Stored dataset items:
-=-=-

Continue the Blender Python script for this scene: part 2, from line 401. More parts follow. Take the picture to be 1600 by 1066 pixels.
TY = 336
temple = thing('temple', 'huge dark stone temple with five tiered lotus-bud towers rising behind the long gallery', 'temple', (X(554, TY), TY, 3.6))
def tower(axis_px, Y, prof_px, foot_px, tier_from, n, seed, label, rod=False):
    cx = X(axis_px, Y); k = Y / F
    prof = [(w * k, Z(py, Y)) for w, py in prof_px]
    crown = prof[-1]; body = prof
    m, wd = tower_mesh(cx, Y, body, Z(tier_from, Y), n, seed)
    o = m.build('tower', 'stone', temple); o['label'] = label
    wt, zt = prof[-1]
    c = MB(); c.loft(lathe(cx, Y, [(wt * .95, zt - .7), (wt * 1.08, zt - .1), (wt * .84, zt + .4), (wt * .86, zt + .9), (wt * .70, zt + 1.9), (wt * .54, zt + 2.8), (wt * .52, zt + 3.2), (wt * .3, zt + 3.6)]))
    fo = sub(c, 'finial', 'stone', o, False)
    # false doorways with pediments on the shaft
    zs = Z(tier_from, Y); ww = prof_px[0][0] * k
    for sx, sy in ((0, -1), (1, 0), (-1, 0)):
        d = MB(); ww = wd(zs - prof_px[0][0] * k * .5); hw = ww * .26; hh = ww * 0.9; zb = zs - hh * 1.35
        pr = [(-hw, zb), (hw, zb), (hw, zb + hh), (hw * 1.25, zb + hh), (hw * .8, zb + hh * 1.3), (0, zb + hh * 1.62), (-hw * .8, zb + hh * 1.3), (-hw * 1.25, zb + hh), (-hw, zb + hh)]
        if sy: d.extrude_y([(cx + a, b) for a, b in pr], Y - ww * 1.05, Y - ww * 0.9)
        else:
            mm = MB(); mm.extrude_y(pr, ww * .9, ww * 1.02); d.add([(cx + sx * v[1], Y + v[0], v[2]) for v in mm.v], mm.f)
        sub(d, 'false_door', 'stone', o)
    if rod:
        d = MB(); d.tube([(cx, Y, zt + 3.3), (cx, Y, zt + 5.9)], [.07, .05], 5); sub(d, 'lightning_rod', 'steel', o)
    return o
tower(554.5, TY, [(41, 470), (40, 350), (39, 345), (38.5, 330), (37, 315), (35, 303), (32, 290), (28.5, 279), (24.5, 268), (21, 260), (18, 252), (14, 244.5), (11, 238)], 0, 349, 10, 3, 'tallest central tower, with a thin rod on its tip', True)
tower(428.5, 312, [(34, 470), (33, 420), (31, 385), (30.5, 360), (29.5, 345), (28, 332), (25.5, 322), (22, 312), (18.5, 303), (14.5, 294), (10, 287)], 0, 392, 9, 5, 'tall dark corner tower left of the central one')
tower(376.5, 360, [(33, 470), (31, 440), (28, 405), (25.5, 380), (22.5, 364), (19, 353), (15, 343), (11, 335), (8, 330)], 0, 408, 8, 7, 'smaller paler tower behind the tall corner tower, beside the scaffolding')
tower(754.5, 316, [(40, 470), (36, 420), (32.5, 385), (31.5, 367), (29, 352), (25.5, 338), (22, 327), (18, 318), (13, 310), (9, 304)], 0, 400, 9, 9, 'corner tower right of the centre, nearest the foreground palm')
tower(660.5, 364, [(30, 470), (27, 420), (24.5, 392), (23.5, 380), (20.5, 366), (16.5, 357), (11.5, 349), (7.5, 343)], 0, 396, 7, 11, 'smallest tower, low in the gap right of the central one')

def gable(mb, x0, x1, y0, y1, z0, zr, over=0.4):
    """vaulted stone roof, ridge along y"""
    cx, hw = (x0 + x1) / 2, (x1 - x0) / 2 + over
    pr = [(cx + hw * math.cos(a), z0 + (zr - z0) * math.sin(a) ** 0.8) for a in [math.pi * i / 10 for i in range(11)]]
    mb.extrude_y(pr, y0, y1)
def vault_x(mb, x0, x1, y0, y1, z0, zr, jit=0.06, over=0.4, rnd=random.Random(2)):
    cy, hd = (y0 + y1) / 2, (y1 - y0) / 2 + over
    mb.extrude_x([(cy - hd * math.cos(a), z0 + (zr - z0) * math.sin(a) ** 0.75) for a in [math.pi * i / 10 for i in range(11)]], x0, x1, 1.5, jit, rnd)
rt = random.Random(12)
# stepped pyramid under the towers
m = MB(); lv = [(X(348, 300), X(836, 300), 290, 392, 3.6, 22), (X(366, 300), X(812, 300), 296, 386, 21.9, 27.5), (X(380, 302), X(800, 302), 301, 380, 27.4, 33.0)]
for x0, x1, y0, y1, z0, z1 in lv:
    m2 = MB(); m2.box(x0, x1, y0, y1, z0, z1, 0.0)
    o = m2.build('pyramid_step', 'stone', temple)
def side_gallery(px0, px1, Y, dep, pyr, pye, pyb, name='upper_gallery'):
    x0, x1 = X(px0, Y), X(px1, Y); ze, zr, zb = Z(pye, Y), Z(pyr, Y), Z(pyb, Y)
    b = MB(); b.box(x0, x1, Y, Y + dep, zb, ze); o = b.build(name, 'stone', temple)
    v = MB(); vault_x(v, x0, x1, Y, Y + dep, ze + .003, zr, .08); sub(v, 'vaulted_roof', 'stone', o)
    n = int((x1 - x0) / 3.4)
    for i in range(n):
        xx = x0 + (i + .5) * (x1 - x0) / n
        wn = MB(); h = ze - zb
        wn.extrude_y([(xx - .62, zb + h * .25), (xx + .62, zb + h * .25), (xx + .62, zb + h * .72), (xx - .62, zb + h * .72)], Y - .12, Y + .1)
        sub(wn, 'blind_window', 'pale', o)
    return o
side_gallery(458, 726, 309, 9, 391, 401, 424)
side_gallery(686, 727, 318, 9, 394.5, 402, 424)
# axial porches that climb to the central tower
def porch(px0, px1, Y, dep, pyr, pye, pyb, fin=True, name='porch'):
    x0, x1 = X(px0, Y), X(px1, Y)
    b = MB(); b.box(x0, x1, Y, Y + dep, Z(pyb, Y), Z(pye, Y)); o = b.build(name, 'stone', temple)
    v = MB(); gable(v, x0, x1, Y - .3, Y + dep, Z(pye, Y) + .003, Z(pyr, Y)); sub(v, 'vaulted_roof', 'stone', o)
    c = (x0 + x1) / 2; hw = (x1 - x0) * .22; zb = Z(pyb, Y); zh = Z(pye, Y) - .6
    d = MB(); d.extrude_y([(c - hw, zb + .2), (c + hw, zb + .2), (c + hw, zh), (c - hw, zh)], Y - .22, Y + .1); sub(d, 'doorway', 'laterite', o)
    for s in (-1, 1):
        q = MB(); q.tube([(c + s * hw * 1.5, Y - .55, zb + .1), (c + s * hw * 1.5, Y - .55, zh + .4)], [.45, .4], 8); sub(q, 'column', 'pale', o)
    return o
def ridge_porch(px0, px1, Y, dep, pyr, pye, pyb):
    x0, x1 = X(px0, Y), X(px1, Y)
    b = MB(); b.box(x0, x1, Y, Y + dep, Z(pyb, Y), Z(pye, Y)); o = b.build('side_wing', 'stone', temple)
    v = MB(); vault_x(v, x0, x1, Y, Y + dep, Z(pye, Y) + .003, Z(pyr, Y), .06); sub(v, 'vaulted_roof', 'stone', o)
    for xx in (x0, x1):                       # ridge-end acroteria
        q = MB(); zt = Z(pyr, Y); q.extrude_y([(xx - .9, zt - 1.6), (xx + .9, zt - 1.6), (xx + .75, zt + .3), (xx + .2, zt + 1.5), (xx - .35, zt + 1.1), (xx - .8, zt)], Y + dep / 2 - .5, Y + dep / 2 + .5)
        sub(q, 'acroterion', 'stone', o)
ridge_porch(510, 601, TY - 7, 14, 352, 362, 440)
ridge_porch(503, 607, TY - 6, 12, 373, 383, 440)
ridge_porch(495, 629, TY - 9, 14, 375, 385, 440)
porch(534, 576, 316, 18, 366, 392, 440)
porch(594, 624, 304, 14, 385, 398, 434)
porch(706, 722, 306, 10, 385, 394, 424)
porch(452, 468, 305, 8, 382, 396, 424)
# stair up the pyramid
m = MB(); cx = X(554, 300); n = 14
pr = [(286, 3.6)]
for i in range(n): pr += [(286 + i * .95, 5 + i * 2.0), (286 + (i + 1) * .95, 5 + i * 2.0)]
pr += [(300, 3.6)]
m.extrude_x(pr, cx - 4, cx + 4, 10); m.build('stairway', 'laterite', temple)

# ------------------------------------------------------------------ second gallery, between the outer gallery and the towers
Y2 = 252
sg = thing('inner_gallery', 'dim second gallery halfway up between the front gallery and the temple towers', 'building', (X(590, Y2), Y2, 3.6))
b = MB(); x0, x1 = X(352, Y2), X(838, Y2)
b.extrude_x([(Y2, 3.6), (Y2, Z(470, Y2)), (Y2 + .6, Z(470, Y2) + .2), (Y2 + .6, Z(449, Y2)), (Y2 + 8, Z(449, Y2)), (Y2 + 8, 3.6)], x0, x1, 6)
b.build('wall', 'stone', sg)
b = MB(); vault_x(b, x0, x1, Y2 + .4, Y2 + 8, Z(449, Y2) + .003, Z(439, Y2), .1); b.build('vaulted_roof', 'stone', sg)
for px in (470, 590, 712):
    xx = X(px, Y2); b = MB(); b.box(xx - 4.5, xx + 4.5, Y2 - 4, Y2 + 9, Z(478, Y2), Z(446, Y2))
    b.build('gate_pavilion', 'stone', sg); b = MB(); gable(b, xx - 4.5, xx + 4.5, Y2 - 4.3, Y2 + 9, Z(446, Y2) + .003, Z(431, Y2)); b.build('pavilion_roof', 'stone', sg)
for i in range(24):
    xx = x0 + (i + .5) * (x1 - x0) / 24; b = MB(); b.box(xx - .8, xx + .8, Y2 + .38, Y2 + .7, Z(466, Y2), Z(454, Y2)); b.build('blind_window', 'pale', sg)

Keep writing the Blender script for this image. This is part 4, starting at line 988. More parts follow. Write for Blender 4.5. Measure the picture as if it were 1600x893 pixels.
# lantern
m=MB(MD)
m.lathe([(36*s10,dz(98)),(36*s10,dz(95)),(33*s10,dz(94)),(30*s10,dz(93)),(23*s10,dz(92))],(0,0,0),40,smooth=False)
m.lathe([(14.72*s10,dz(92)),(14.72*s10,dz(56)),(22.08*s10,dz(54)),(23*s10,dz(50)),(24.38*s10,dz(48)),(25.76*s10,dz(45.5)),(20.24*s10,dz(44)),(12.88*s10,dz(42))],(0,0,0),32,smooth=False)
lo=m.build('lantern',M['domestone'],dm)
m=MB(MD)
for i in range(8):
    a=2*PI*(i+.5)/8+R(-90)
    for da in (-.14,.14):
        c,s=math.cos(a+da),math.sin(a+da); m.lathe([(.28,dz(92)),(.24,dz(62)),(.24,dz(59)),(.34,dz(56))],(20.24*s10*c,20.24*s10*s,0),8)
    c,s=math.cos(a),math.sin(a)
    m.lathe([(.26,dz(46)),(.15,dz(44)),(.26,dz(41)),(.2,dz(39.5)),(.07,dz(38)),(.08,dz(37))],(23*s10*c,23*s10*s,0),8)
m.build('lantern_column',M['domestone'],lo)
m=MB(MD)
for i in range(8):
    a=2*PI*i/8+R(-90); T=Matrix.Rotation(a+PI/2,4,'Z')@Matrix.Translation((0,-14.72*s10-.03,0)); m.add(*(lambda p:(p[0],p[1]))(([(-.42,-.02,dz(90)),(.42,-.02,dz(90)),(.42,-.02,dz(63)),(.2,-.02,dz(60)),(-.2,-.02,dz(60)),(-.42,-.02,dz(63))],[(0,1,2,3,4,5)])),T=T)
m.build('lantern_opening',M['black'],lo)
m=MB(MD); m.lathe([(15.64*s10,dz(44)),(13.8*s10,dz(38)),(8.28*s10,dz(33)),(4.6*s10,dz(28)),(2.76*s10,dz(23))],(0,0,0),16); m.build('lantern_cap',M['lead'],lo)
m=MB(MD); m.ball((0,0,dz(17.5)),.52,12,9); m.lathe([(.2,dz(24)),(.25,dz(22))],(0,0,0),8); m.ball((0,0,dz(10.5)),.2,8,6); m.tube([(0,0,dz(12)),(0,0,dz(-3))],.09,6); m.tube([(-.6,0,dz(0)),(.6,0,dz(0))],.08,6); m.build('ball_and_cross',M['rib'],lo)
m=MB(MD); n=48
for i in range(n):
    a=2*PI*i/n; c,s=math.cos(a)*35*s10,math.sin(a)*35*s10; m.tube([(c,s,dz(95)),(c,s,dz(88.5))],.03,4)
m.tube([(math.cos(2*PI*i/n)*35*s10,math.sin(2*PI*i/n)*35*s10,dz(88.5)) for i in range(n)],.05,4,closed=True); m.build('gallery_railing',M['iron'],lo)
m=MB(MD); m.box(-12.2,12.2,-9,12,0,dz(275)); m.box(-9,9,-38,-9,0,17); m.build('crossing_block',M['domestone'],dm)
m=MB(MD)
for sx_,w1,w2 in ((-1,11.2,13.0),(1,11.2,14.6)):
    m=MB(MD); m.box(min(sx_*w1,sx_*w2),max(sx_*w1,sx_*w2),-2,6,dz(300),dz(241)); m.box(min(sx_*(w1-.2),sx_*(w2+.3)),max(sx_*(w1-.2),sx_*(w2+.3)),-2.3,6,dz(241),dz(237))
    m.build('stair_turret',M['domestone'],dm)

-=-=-

Extract and output the part that opens with the line containing "o = m2.build('pyramid_step', 'stone', temple)" and closes with the line containing "wn.extrude_y([(xx - .62, zb", unchanged, ends included.

▸ Task response
    o = m2.build('pyramid_step', 'stone', temple)
def side_gallery(px0, px1, Y, dep, pyr, pye, pyb, name='upper_gallery'):
    x0, x1 = X(px0, Y), X(px1, Y); ze, zr, zb = Z(pye, Y), Z(pyr, Y), Z(pyb, Y)
    b = MB(); b.box(x0, x1, Y, Y + dep, zb, ze); o = b.build(name, 'stone', temple)
    v = MB(); vault_x(v, x0, x1, Y, Y + dep, ze + .003, zr, .08); sub(v, 'vaulted_roof', 'stone', o)
    n = int((x1 - x0) / 3.4)
    for i in range(n):
        xx = x0 + (i + .5) * (x1 - x0) / n
        wn = MB(); h = ze - zb
        wn.extrude_y([(xx - .62, zb + h * .25), (xx + .62, zb + h * .25), (xx + .62, zb + h * .72), (xx - .62, zb + h * .72)], Y - .12, Y + .1)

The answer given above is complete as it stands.